The international community’s high involvement in Lebanon will mean that it will seek an end-of-war mechanism to any war or escalation, but Israel must push it to adopt one that does not assume that Hezbollah will keep to the arrangement, said Zehavi.
“An international force—not the United Nations, but perhaps a NATO-like force, or a coalition of the type that attacked Islamic State, could be a goal. And if it fails to enforce the arrangement, Israel must have full legitimacy to defend itself under any future agreement,” she stated.
“UNIFIL’s double game over the years has resulted in a situation whereby Hezbollah built infrastructure under its nose, is now firing at us, and we still lack international legitimacy to defend ourselves,” said Zehavi. U.N. Security Council Resolution 1701, which was passed to end the Second Lebanon War of 2006, utterly failed due to lack of enforcement, she said.
“An improved arrangement is not a magic solution. Israel must have legitimacy to hit Hezbollah’s capabilities. We can’t send northern residents back to an Oct. 6 reality,” she warned.

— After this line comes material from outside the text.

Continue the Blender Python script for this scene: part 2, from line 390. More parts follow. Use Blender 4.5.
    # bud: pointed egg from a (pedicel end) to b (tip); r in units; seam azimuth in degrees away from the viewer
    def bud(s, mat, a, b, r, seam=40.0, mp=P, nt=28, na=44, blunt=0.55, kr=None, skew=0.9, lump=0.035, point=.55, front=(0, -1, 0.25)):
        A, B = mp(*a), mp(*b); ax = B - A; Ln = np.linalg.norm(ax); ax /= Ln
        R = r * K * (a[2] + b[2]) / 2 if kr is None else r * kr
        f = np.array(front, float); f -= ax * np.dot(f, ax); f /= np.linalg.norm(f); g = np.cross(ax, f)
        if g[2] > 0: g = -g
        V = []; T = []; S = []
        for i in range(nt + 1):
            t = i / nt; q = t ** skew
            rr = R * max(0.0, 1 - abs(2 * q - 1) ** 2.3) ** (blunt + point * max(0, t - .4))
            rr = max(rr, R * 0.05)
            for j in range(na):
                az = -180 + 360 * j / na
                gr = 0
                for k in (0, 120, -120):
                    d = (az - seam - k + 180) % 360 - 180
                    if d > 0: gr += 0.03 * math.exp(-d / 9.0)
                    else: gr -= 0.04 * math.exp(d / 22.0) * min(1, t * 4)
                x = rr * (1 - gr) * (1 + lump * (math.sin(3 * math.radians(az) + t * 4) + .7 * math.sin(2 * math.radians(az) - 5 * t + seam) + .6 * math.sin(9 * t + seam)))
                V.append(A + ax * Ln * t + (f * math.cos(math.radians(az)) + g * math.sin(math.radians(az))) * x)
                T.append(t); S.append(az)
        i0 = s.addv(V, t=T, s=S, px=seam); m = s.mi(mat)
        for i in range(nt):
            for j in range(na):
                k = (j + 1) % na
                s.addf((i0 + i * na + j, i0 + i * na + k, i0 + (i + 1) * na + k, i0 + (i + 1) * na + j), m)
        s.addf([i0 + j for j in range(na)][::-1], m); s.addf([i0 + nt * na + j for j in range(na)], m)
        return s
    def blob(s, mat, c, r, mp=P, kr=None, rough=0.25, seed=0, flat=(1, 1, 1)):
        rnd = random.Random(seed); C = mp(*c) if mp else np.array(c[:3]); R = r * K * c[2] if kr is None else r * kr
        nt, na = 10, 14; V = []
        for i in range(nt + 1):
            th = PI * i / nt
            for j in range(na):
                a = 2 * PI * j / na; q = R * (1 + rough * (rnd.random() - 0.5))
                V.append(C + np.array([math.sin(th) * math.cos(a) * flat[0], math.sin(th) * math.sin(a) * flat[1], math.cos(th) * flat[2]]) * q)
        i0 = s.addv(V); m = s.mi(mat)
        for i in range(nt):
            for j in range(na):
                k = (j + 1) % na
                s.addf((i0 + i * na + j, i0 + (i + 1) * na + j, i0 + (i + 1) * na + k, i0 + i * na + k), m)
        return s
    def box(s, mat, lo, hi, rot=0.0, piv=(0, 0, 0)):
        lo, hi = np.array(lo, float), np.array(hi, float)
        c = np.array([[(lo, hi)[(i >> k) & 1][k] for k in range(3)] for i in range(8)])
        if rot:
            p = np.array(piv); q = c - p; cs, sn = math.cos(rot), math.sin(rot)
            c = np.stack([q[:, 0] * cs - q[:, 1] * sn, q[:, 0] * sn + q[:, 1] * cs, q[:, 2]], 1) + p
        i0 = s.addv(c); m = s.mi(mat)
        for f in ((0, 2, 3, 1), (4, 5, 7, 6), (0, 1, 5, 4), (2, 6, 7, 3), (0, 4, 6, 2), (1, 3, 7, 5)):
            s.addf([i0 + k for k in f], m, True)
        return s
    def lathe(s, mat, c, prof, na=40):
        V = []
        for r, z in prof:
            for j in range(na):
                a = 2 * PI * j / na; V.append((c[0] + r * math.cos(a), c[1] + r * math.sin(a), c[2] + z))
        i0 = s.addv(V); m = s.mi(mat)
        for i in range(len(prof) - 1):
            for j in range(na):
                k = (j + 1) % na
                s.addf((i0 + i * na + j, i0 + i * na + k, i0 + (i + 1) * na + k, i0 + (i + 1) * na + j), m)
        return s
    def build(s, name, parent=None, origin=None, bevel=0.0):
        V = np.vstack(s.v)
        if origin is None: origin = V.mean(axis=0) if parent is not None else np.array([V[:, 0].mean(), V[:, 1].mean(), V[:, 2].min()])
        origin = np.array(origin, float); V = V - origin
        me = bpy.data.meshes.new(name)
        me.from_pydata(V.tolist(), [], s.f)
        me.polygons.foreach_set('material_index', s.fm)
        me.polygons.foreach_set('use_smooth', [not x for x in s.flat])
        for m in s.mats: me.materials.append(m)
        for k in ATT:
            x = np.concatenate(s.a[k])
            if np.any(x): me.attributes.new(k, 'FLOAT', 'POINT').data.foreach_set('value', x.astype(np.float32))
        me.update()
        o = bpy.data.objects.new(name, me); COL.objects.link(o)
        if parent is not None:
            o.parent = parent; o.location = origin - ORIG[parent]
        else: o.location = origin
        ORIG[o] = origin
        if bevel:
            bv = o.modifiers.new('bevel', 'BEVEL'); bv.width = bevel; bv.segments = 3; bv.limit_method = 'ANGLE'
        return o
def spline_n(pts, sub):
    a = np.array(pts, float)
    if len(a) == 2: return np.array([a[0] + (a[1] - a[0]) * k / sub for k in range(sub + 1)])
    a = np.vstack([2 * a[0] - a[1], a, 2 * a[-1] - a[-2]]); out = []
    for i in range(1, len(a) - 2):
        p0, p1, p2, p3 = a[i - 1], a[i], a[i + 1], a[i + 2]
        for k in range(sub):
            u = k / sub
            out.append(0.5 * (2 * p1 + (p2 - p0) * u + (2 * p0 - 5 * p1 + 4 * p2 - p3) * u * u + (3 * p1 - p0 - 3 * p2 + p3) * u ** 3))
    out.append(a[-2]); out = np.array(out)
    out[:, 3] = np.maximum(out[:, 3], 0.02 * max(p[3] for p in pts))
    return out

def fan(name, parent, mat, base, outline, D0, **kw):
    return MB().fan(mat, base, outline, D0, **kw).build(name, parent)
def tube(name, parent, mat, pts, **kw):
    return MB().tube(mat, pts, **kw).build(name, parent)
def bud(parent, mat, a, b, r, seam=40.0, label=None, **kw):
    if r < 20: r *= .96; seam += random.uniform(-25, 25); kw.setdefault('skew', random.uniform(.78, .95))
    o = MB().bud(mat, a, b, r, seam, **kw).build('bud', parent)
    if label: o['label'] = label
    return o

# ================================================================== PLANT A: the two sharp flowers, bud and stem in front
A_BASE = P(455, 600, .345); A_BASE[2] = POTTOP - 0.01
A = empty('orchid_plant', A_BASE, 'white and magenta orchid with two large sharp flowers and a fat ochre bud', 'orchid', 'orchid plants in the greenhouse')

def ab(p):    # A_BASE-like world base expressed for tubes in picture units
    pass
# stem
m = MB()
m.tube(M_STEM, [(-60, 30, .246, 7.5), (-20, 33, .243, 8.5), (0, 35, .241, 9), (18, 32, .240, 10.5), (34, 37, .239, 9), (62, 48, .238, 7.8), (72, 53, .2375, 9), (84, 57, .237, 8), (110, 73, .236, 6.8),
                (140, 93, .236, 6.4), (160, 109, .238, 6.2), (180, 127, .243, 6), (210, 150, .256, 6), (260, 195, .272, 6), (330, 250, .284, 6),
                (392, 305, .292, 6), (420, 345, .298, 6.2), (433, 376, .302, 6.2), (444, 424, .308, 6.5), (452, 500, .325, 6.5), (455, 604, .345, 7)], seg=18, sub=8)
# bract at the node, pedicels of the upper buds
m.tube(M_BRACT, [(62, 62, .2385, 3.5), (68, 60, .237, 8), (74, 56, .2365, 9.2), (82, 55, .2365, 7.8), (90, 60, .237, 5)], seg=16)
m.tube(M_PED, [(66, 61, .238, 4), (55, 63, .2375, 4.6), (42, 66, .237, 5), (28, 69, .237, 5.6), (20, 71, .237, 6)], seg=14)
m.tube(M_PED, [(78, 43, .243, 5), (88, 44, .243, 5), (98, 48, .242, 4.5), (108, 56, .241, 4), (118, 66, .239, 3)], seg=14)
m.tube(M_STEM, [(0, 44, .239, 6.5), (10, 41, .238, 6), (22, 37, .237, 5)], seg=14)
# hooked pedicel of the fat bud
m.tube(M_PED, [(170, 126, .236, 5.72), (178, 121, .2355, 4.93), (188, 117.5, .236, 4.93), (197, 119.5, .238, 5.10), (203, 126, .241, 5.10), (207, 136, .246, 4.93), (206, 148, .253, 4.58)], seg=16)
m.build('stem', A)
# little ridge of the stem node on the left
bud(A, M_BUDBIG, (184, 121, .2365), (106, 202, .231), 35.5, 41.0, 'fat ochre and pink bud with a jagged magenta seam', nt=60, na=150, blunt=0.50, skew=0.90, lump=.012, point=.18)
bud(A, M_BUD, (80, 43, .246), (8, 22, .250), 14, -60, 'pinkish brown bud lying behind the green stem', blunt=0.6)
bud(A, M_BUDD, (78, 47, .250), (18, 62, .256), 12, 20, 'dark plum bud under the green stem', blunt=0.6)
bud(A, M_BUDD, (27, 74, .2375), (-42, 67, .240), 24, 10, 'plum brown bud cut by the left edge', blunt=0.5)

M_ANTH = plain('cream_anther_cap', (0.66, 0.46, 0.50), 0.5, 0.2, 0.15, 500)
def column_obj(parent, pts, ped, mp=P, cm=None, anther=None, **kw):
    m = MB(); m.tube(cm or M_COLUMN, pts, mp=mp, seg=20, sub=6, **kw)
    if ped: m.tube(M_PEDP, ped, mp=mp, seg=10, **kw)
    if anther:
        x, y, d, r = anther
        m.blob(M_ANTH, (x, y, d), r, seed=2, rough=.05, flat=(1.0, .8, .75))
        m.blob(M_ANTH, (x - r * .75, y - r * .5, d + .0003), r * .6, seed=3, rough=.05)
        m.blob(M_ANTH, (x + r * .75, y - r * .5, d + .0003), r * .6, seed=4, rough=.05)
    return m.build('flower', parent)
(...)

IDF Col. (res.) Dr. Eran Lerman, vice president of the Jerusalem Institute for Strategy and Security, told JNS, “Without delving into operational scenarios, a full-scale war against Hezbollah will require very deep and relatively quick damage to its forces, due to its potential to harm the heart of the country and not just the north [of Israel]. In this, there are similarities to the objectives of the campaign in Gaza.”
Lerman added, however, that the reality that would follow such a war “will be fundamentally different, because there is a Lebanese state with which it will be possible to reach a reliable arrangement after Hezbollah’s power is no longer sufficient to terrorize most of the Lebanese people, who are tired of seeing their country destroyed.”
It is possible, he said, “that quite a few Sunnis and Christians will be happy to ‘settle scores’ with the organization in light of its role in Assad’s massacre of the Syrian people.”
As a result, he added, “There will be someone [in Lebanon] to talk to and something to talk about” after a potential future war.